The Washington Post today offers another anti-Israel article, this one an op-ed by Tariq Kenney-Shawa who works at the Al-Shabaka pro-BDS think tank.
Imagine you’re a citrus farmer. You have spent months making sure your orange trees get just the right amount of water and nutrients. You have harvested your oranges, packed them carefully into crates and sent them off to be shipped abroad. But instead of reaching international markets, your oranges are held up by authorities unaccountable to you for seemingly arbitrary “security inspections.” Days, sometimes weeks, pass as your crates sit in the blazing sun, their contents wasting away. By the time the oranges pass the checkpoints, they are rotten and unsellable.
This was life for Palestinian citrus farmers for decades under Israel’s occupation. And their story proves one thing: Israel is and has always been the biggest obstacle to Gaza’s prosperity.
He goes on to claim that Israel is maliciously trying to destroy Gaza's agriculture, with arbitrary rules and restrictions on exports.
Here's what Kenney-Shawa doesn't mention.
Israel has been encouraging Gaza farmers to switch to more lucrative crops, like
strawberries,
spices and flowers. Israel's COGAT unit used to hold meetings with Gaza farmers on the latest agricultural methods and would even provide them with seeds.
That isn't exactly how a country hell bent on destroying an economy would act.
But the biggest crime of omission in the article is that it doesn't mention how much Gaza was exporting before October 7.

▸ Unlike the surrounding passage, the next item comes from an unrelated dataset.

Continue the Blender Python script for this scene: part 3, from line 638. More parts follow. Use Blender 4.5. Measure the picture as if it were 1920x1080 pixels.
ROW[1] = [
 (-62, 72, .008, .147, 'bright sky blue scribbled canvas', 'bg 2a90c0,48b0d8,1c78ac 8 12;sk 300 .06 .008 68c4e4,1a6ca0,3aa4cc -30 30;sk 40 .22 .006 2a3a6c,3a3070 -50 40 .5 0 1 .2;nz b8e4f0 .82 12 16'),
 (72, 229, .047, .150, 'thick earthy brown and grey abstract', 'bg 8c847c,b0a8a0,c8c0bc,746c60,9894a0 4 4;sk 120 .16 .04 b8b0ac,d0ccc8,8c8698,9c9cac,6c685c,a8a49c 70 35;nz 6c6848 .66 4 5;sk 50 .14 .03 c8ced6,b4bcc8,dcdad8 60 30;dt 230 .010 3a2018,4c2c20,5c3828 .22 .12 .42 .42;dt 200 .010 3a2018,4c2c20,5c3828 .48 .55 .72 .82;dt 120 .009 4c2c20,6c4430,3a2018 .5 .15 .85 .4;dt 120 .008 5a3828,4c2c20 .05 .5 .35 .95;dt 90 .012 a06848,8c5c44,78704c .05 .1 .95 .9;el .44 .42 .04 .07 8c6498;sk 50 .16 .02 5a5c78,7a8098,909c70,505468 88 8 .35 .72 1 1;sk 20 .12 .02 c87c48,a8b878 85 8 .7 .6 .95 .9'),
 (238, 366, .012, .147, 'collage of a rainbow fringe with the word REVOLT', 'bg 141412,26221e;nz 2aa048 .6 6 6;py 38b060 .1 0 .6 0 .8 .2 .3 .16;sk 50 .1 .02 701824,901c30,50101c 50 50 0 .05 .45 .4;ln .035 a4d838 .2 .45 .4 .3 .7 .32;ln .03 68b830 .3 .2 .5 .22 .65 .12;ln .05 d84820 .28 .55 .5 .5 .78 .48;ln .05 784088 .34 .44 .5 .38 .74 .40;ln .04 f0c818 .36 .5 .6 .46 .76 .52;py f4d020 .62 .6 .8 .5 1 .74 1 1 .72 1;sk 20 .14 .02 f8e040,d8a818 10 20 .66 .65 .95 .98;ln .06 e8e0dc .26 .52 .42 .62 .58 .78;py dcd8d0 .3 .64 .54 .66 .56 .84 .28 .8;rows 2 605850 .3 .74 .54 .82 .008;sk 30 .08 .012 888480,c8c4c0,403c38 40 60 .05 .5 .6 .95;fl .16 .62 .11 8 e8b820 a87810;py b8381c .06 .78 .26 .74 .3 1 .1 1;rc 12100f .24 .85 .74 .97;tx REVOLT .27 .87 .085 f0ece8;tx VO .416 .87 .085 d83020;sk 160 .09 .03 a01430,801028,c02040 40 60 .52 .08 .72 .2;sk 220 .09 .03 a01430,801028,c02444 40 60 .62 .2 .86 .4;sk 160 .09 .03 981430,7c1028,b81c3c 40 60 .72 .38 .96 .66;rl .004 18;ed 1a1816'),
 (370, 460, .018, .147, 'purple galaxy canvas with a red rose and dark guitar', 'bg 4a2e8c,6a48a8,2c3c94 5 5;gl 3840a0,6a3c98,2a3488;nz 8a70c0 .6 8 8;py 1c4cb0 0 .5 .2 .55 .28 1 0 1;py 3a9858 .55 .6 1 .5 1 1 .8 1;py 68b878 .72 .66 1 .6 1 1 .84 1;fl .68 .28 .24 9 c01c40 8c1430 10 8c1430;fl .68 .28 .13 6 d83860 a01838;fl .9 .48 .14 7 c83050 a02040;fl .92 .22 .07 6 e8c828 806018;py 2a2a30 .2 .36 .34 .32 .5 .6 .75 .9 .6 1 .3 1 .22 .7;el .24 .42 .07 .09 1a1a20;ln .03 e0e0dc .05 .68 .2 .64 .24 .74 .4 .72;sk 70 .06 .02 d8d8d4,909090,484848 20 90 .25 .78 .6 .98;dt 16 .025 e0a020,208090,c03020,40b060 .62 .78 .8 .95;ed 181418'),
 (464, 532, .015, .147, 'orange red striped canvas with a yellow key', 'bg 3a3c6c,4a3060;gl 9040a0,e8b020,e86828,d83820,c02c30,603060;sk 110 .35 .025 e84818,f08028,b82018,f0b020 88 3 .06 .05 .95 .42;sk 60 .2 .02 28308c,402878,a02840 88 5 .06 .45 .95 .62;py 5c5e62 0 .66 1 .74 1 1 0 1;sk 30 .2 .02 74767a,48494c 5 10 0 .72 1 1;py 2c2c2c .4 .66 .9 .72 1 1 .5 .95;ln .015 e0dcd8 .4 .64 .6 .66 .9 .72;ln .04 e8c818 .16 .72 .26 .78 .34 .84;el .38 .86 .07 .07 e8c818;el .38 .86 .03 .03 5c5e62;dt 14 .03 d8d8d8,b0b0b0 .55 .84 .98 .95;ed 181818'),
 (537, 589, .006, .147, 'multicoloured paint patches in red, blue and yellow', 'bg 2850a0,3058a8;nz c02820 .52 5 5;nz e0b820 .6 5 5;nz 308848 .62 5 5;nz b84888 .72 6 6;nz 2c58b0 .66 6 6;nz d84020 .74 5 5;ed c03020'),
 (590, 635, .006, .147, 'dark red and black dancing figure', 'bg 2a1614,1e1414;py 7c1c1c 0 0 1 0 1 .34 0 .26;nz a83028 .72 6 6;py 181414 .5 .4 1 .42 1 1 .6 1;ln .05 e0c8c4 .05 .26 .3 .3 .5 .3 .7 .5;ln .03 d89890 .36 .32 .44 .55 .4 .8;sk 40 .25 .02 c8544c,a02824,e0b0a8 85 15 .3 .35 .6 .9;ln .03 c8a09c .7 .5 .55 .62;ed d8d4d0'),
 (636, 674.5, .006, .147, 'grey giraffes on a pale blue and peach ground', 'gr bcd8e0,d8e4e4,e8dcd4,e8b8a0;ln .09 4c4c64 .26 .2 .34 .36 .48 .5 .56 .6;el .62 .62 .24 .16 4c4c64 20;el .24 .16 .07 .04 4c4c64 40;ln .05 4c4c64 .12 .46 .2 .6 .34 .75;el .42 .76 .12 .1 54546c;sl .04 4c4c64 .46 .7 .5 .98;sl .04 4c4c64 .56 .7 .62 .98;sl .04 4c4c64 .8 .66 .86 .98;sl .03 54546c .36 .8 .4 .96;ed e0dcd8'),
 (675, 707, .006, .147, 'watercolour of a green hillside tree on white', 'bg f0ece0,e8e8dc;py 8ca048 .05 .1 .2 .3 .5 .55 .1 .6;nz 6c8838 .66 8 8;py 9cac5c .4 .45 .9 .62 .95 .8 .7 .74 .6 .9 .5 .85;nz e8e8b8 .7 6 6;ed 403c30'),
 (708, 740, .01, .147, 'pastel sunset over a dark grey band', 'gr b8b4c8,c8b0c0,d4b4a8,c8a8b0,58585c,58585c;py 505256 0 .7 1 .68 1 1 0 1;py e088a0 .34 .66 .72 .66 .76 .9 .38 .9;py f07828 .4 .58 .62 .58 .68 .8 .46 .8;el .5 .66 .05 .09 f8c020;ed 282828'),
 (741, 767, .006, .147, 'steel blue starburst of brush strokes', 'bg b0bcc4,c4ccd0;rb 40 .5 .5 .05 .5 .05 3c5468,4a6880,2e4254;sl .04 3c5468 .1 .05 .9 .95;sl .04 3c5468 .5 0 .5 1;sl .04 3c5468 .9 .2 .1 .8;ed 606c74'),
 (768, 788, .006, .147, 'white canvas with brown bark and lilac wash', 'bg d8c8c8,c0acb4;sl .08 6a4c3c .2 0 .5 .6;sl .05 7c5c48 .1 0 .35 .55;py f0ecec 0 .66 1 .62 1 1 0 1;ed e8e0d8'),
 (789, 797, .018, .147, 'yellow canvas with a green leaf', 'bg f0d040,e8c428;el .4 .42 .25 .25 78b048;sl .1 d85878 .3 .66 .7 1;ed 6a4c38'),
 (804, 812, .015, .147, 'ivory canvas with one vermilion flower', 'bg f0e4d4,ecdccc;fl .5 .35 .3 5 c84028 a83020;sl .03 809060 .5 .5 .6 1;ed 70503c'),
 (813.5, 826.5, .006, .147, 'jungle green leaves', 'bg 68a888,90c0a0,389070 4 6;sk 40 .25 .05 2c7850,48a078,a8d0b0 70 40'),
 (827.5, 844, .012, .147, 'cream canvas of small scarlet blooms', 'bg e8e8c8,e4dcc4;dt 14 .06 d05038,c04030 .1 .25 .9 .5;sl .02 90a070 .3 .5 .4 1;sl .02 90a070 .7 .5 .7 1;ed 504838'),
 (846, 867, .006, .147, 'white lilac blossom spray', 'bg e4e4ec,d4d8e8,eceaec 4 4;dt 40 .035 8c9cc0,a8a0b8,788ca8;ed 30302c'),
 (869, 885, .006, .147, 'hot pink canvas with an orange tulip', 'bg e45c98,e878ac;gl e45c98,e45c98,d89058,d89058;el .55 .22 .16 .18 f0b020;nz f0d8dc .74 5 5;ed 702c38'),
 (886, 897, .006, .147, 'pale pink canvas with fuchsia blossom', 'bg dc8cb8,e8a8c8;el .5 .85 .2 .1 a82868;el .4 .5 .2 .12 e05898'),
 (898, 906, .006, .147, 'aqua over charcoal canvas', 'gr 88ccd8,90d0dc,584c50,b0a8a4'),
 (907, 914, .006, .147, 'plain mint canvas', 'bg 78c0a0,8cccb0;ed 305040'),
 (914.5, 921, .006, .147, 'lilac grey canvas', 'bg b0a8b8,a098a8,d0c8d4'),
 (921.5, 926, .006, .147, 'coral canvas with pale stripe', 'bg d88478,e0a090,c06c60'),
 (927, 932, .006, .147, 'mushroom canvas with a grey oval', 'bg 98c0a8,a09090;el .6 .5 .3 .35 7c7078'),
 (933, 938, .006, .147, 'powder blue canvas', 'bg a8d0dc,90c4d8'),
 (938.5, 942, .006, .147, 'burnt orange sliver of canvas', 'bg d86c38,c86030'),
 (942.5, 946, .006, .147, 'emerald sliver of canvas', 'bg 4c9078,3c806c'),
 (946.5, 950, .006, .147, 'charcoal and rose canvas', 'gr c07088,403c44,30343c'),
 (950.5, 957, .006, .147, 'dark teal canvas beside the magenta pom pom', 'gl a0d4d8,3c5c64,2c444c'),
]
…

Israel has been coordinating with Gaza to increase the number of exports of crops and other goods for ten years.
The only reason for the drop in 2023 was the shutdown after October 7.
Which is the big story that the media refuses to cover. Israel believed that Hamas was acting pragmatically and working against groups who wanted to attack Israel, and as a result it worked hard to boost Gaza's economy to encourage more moderation and fewer attacks. The statistics disprove Kenny-Shawa's main point, that Israel acts capriciously to hurt Gaza farmers and trade. On the contrary, when the attacks from Gaza were reduced, the trade flourished, and was only getting better.
Israel had every reason to encourage Gaza's economy to grow, without knowing that Hamas was going to use all that economic boon to fund a genocidal attack on Jews.
The op-ed only mentoons Hamas once, offhandedly, as if Israel's treatment of Gaza is divorced from what Hamas has been doing. He doesn't even consider that the reason exports have gone to zero now is because Hamas started a war.
But the facts show otherwise, no matter how many tear-jerking articles about the plight of Gaza farmers are written. Israel has nothing against the innocent civilians of Gaza and would like to see them thrive - in a territory where they are not controlled by an antisemitic Islamist group that treats its own people like cannon fodder.